WHAT YOU ARE ASKED TO DO: Find every line in the records below that holds the word "from", and copy each one.

┌─ STORED RECORDS

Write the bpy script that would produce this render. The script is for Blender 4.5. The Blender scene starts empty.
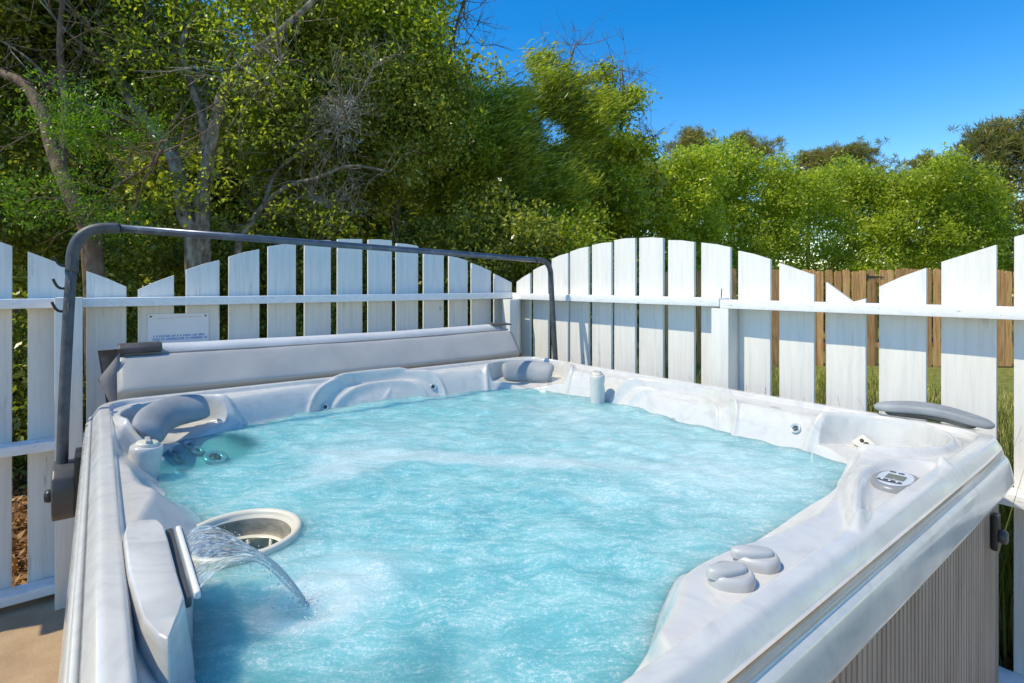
import bpy, bmesh, math, random
import numpy as np
from mathutils import Vector, Matrix
rnd = random.Random(7)
rng = np.random.default_rng(11)
scene = bpy.context.scene
col = scene.collection
# ---- tub shell height field, in metres on the tub plan (a = along the back edge, b = towards the front) ----
WL = [(.21,.40),(.33,.295),(.50,.215),(.74,.15),(.97,.135),(1.365,.175),(1.70,.215),(1.86,.28),(1.955,.42),(1.985,.69),(1.965,1.02),(1.94,1.34),(1.94,1.59),(1.935,1.80),(1.90,1.90),(1.79,1.925),(1.52,1.985),(1.40,1.968),(1.27,1.966),(1.14,1.955),(1.04,1.936),(.95,1.94),(.845,1.98),(.77,2.016),(.65,2.08),(.50,2.10),(.30,2.08),(.18,1.98),(.15,1.80),(.155,1.60),(.175,1.46),(.20,1.30),(.235,1.17),(.235,1.06),(.20,.93),(.175,.80),(.17,.60)]
DECK = [(-.3,2.17),(-.3,2.6),(2.6,2.6),(2.6,1.90),(1.95,1.94),(1.75,1.985),(1.60,2.015),(1.45,2.045),(1.32,2.078),(1.22,2.098),(1.10,2.092),(1.0,2.083),(.93,2.068),(.854,2.062),(.78,2.064),(.715,2.078),(.665,2.102),(.63,2.132),(.612,2.165),(.56,2.17)]
PANEL = [(1.12,2.20),(1.18,2.17),(1.27,2.135),(1.40,2.092),(1.48,2.076),(1.55,2.074),(1.62,2.092),(1.665,2.13),(1.675,2.18),(1.67,2.215)]
RU0,RU1,RV0,RV1,RR = .020,2.166,.015,2.226,.13
def chaikin(p, n=2, closed=True):
    p = np.array(p, float)
    for _ in range(n):
        q = np.roll(p,-1,0) if closed else p[1:]
        s = p if closed else p[:-1]
        r = np.empty((len(s)*2,2)); r[0::2] = .75*s+.25*q; r[1::2] = .25*s+.75*q
        p = r if closed else np.vstack([p[:1], r, p[-1:]])
    return p
def seg_dist(X, Y, p, closed=True):
    d = np.full(X.shape, 9.); q = np.roll(p,-1,0) if closed else p[1:]
    s = p if closed else p[:-1]
    inside = np.zeros(X.shape, bool)
    for (x0,y0),(x1,y1) in zip(s, q):
        dx,dy = x1-x0, y1-y0
        t = np.clip(((X-x0)*dx+(Y-y0)*dy)/(dx*dx+dy*dy+1e-12),0,1)
        d = np.minimum(d, np.hypot(X-x0-t*dx, Y-y0-t*dy))
        if closed and y0 != y1:
            c = ((y0>Y)!=(y1>Y)) & (X < dx*(Y-y0)/dy+x0); inside ^= c
    return np.where(inside,-d,d) if closed else d
def sst(x): x = np.clip(x,0,1); return x*x*(3-2*x)
def smin(a,b,k): h = np.clip(.5+.5*(b-a)/k,0,1); return b*(1-h)+a*h-k*h*(1-h)
def g2(x,w): return np.exp(-(x/w)**2)
wl_s = chaikin(WL); deck_s = chaikin(DECK,2); pan_s = chaikin(PANEL,2,False)
def height(U, V):
    cx,cy = (RU0+RU1)/2,(RV0+RV1)/2; hx,hy = (RU1-RU0)/2-RR,(RV1-RV0)/2-RR
    qx,qy = np.abs(U-cx)-hx, np.abs(V-cy)-hy
    d = -(np.hypot(np.maximum(qx,0),np.maximum(qy,0))+np.minimum(np.maximum(qx,qy),0)-RR)
    corner = g2(np.hypot(U-2.12,V-2.12),.16)
    ridge = .884+.036*np.sin(np.clip(d/.030,0,1)*np.pi/2)-.022*sst((d-.046)/.012)+.014*corner
    sd = seg_dist(U,V,wl_s); dk = seg_dist(U,V,deck_s)
    w = .085-.02*sst((V-1.85)/.1)
    wall = .79+.113*np.sin(np.clip(sd/w,0,1)*np.pi/2)
    left = sst((.30-U)/.06)
    wall = wall*(1-left)+np.minimum(.905,.79+1.10*sd)*left
    wall = np.where(sd<0, .79+sd*(1.7-1.25*g2(np.hypot(U-.42,V-.44),.42)), wall)
    seat = .40+.22*g2(np.hypot(U-.45,V-.45),.40)-.22*sst((-sd-.42)/.10)
    wall = -smin(-wall,-seat,.05)
    # knob deck, a flat shelf with a crisp edge
    fall = .893-.045*sst(dk/.018)-np.clip(dk,0,1)*.47+2*sst((U-1.68)/.12)+2*sst((.36-U)/.1)+2*sst((1.86-V)/.08)
    wall = smin(wall, np.where(dk<0, np.where((U>.25)&(V>1.9), .893+.014*sst((U-1.12)/.2)+.05*sst((U-1.72)/.12), 9), fall), .010)
    wall = wall+.07*sst((.060-d)/.012)
    z = smin(ridge, wall, .008)
    # corner seats
    for (cu,cv,R,dp) in ((.295,.325,.205,.105),(1.905,.315,.235,.095),(1.895,1.945,.20,.105)):
        r = np.hypot(U-cu,V-cv)
        rec = .922-dp*sst((R-r)/.035)-.25*np.maximum(0,R-.06-r)
        rec = np.where(sd<-.02, 9, rec)
        z = smin(z, rec, .01)
        z = z+.021*g2(r-R,.014)*sst((d-.035)/.02)*sst((z-.755)/.03)*sst((z-.70)/.05)
    # arched backrests on the back and right walls
    for (X,Y,ea,eb) in ((U-1.105,V-.20,.345,.150),(V-1.16,U-1.935,.325,.160)):
        for k,(sc,step,rid,rw) in enumerate(((1,.028,.016,.010),(.76,.012,.011,.008))):
            qa,qb = ea*sc,eb*sc; e = np.hypot(X/qa,Y/qb)+1e-6
            dist = (e-1)*e/(np.hypot(X/qa**2,Y/qb**2)+1e-6)
            fade = sst((z-.765)/.03)
            z = z-step*sst(-dist/.022)*fade+rid*g2(dist,rw)*fade
    # smile lines
    for (cu,cv,R,ax) in ((1.10,.02,.12,0),(2.06,1.16,.12,1)):
        r = np.hypot(U-cu,V-cv); 
        m = sst((V-cv-.075)/.03) if ax==0 else sst((cu-.075-U)/.03)
        z = z+.007*g2(r-R,.008)*m*sst((z-.78)/.02)
    # raised lip round the control panel
    pd = seg_dist(U,V,pan_s,False)
    z = z+.020*g2(pd,.016)*sst((d-.02)/.03)
    # scooped facet on the arm between the corner seat and the filter
    z = z-.035*sst(1-np.hypot((U-.155)/.06,(V-.98)/.17))*1.4
    return z
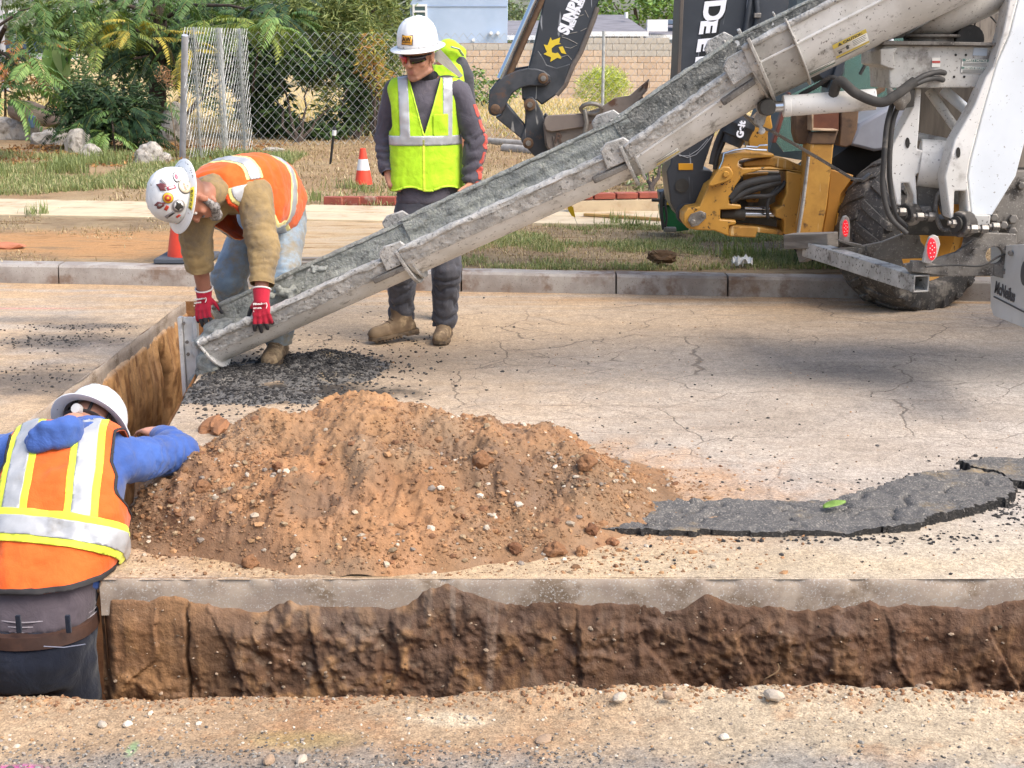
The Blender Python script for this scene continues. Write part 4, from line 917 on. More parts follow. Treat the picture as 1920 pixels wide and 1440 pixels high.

└─

WORKED SOLUTION:
from mathutils import Vector, Matrix
The Blender Python script for this scene continues. Write part 4, from line 917 on. More parts follow. Treat the picture as 1920 pixels wide and 1440 pixels high.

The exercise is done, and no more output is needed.